Microsoft has created an AI deepfake audio technology that can spoof anyone’s voice with just 3 seconds of audio. Meanwhile voice actors are having to band together to find ways to stop companies from using their voices without approval. These new technologies in AI are giving us the ability to reproduce human talent to our own personal whims. We can see the worth in the human origins of talent just enough to deem it valuable, but not enough to credit, compensate or consider whether or not it is ok with us using it how we see fit. We are saying, sure you taught my machine to make your art, but it is my machine and now my art.
Meanwhile humans (not corporations) are being hurt by these actions. Whether through job loss, phishing scams via impersonation, weapons development, and/or good old sexual harassment these technologies are revealing more and more the ways in which the digital version of ourselves provides enough mask for us to no longer see eachother entirely as human.
Now the act of giving voice to things that might not otherwise have them can be one of many actions. It can be anthropomorphism, the attribution of human characteristics to nonhuman entities, objects, or concepts. It can be personification, the attribution of a personal nature or human characteristics to something nonhuman, or the representation of an abstract quality in human form, such as when the sun smiles down on us or when a UFO spooks us into shooting it with bullets. Or it can be a prosopopoeia, a rhetorical device in which a speaker or writer communicates to the audience by speaking as another person or object. The UFO said give me your best shot.

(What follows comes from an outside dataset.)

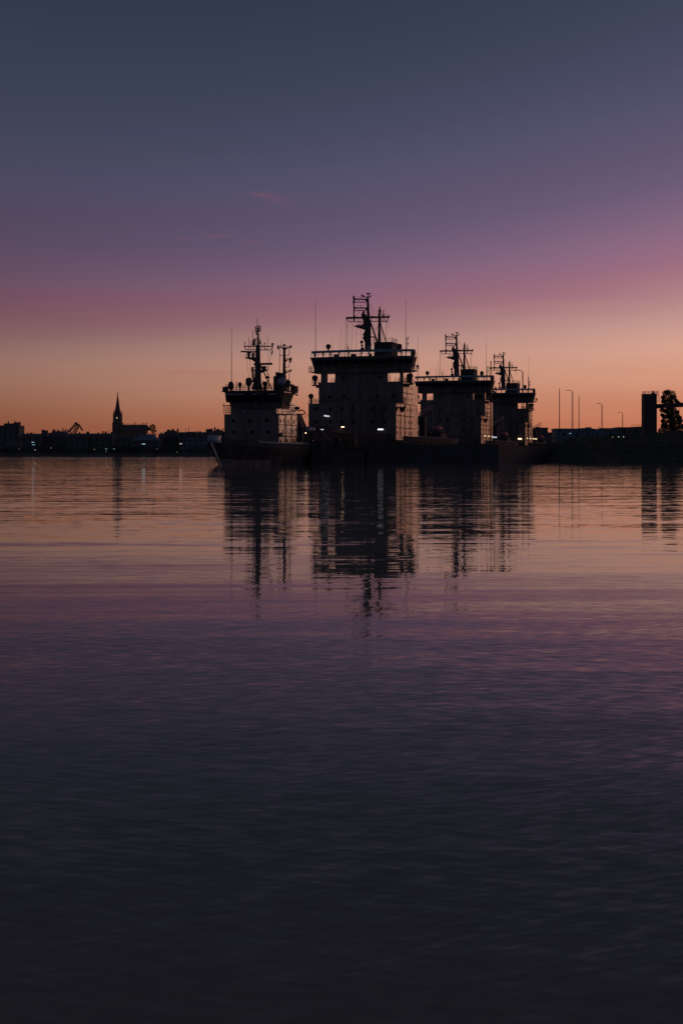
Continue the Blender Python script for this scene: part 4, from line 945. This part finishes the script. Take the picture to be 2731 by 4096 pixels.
# shoreline wood
s = MB()
for i in range(230):
    px = random.uniform(-20, 900); dd = random.uniform(1092, 1104); a = at(px, 1800, dd); leafcloud(s, (a.x, dd, 3.2+random.uniform(0, 3.5)), random.uniform(1.5, 3.2), 45, .5)
tag(s.build('shoreline_trees', M_leaf), 'dark band of trees and bushes along the far waterfront', 'trees', kind='stuff')
# far lamps
def far_lamp(px, py, m_, label, ww=1.0, d=1090):
    a = at(px, py, d); t = thing('street_lamp', label, 'street lamp', (a.x, d, 2.2), 0, 'street lamps on the far waterfront'); h = a.z-2.2
    MB().tube((0, 0, 0), (0, 0, h), .12, .09).build('post', M_dark, t); o = MB().box(-ww, .3, -.25, .25, h+.003, h+.2).build('lamp_head', M_dark, t)
    MB().box(-ww+.05, .25, -.2, .2, h-.25, h).build('bulb', m_, o)
for px, py, m_, ww, lab in ((143, 1799, M_farw, .9, 'whitish street lamp low on the shore below the three bluish lit windows'), (205, 1791, M_farw, .4, 'single pinkish street lamp left of the harbour crane'),
    (78, 1796, M_farw, .05, 'faint street lamp below the tall flat roofed block'), (379, 1797, M_farw, .3, 'faint warm street lamp midway between crane and church'), (428, 1795.5, M_far, 1.2, 'bright bluish street lamp left of the church tower'),
    (424, 1806, M_farw, .05, 'tiny white lamp just under the bright bluish street lamp'), (458, 1795, M_far, .9, 'bluish street lamp right below the church tower'), (628, 1795, M_farw, .1, 'faint white lamp below the pale blue roof'),
    (708, 1808, M_farw, .2, 'faint white lamp low on the shore left of the nearest bow')):
    far_lamp(px, py, m_, lab, ww)

# right hand side: warehouses beyond the quay
G2 = 'warehouses behind the quay'
house('warehouse', 2140, 2190, 1714, 760, 'small dark shed just right of the farthest icebreaker', roof='flat', z0=4.4, wins=None, chim=((2156, 1.0, 2),), group=G2)
house('warehouse', 2188, 2222, 1733, 780, 'low dark shed in the gap before the first warehouse', roof='flat', z0=4.4, wins=None, group=G2)
house('warehouse', 2221, 2286, 1718, 700, 'bluish warehouse under the first slim pole, leftmost of the blue ones', wallm=M_shed, roofm=M_shed, roof='flat', z0=4.4, wins=(), chim=((2274, .3, 3),), group=G2, lit=((2279, 1734, M_far, .7, .3), (2251, 1768, M_far, .5, .4)))
house('warehouse', 2288, 2408, 1711, 715, 'long bluish warehouse with a shallow ridge under the lit lamp mast', wallm=M_shed, roofm=M_shed, roof='mono', rf=.12, z0=4.4, wins=(), chim=((2362, .4, 2.4),), group=G2)
house('warehouse', 2409, 2470, 1711, 735, 'dark warehouse right of the long bluish one under the middle lamp mast', wallm=M_shed, roof='gable', rf=.12, z0=4.4, wins=(), chim=((2402, .8, .3),), group=G2, lit=((2430, 1745, M_farw, .4, .5), (2448, 1747, M_lit, .4, 1.0)))
house('warehouse', 2470, 2522, 1712.5, 750, 'dark low warehouse under the farthest lamp mast', roof='flat', z0=4.4, wins=(), group=G2, lit=((2492, 1747.5, M_far, .5, .6), (2492, 1760, M_far, .4, .7), (2472, 1750, M_lit, .4, 1.0)))
house('warehouse', 2522, 2600, 1706, 720, 'taller dark warehouse with a railed roof behind the silo', roof='mono', rf=.06, z0=4.4, wins=(), group=G2, lit=((2573, 1730, M_far, .5, .4), (2573, 1743, M_far, .4, .4)))
house('low_shed', 2526, 2566, 1743, 560, 'small shed with a pale lit roof strip left of the silo foot', roof='mono', rf=.35, roofm=M_pale, z0=4.4, wins=None, depth=8)
for px, d_, h_ in ((2515, 735, 1.4),):
    s = MB(); a = at(2522, 1706, 722)
    s.rail([(a.x, 720.5, a.z-.3), (a.x+9.5, 720.5, a.z+.2)], 1.1, 2, .9, .05)
    tag(s.build('safety_rail', M_dark), 'thin railing on top of the warehouse left of the silo', 'railing')
# silo and conveyor
sd_ = 410; a = at(2600, 1577, sd_); z0 = 4.0
si = thing('silo', 'dark square silo tower with a railed top beside the tree at the right', 'silo', (a.x, sd_, z0)); W = 25.5*sd_/F; h = a.z-z0
s = MB(); s.box(-W, W, 0, 2*W, 0, h); s.box(-W-.12, W+.12, -.12, 2*W+.12, h, h+.12); st = s.build('tower', mat('silo_sheeting', (0.035, 0.035, 0.04), .6, var=.2, streak=True), si)
s = MB()
for x_ in (-W+.4, -W*0.3, W*.3, W-.4): s.box(x_-.05, x_+.05, -.08, -.002, 0, h-.2)
s.build('cladding_rib', M_dark, st)
MB().rail([(-W+.2, 0, h+.12), (W+.4, 0, h+.12), (W+.4, 2*W, h+.12), (-W+.2, 2*W, h+.12), (-W+.2, 0, h+.12)], .75, 2, .9, .04).build('railing', M_dark, si)
s = MB(); s.ball((.95, 1, h+.95), .36, .36, .14); s.box(.5, 1.35, .6, 1.4, h+.15, h+.6); s.tube((.95, 1, h+.6), (.95, 1, h+.95), .1); s.build('roof_vent', M_dark, si)
s = MB(); s.path([(W+.02, .2, h-.4), (W+.5, .2, h+.2), (W+.75, .2, h-1.9), (W+.1, .2, h-2.0)], .05); s.path([(W+.6, .9, h+.2), (W+.85, .9, h-1.9)], .05)
for i in range(8): s.tube((W+.5, .2, h-.1-i*.24), (W+.6, .9, h-.1-i*.24), .03, n=4)
s.build('ladder', M_dark, si)
# conveyor bridge
c0 = at(2626, 1625, sd_+2); c1_ = at(2790, 1616, sd_-6); cv = thing('conveyor_bridge', 'dark enclosed conveyor bridge leaving the silo towards the right edge', 'conveyor', (c0.x, sd_+2, 0))
L_ = c1_.x-c0.x; rise = c1_.z-c0.z; zz = c0.z
s = MB(); hh = .62; s.loft([[(0, -.9, zz-hh), (0, -.9, zz+hh), (0, .9, zz+hh), (0, .9, zz-hh)], [(L_, -8.9, zz+rise-hh), (L_, -8.9, zz+rise+hh), (L_, -7.1, zz+rise+hh), (L_, -7.1, zz+rise-hh)]])
s.build('gallery', M_dark, cv)
s = MB()
for t_ in (.97,): s.tube((L_*t_, -8, 4.0), (L_*t_, -8, zz+rise*t_-hh), .25)
s.build('trestle', M_dark, cv)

We now live in a future where unidentified flying objects are ready to gain identity, so perhaps there is hope we can do the same for these emerging new versions of ourselves.
As we further objectify ourselves into a rapidly progressing digital abyss, what are the ways in which we can maintain our humanity? Because of object permanence I know my snuggy is there even when I can’t see it or hold it. In a world where we have all now become objects, how do we ensure we know we are all still here?
Consent is when one person voluntarily agrees to the proposal or desires of another. As our digital shadows grow I suggest we consider the human who casts them. We can collaborate via consent. I might be a wall or a baby, or just a voice inside of a .wav file, but in the beginning I was a human. Or a dude. Or according to Look Who’s Talking, a single sperm swimming along with my friends listening to the beach boys.
If someone wants us to be something without our involvement we are nothing. When the extension of my me somehow reaches your you it can be our us if we can communicate with consent. As we are perceiving objects, we know they’re there, so let’s take it one step further and establish their theirs.
If we can figure out what objects unidentified and flying are, I have to believe we can also figure out who we are as well. So let’s have conversations with our objects. And look who’s talking now…
If anyone is going to dodge the fate of being successfully deep-faked, it's you!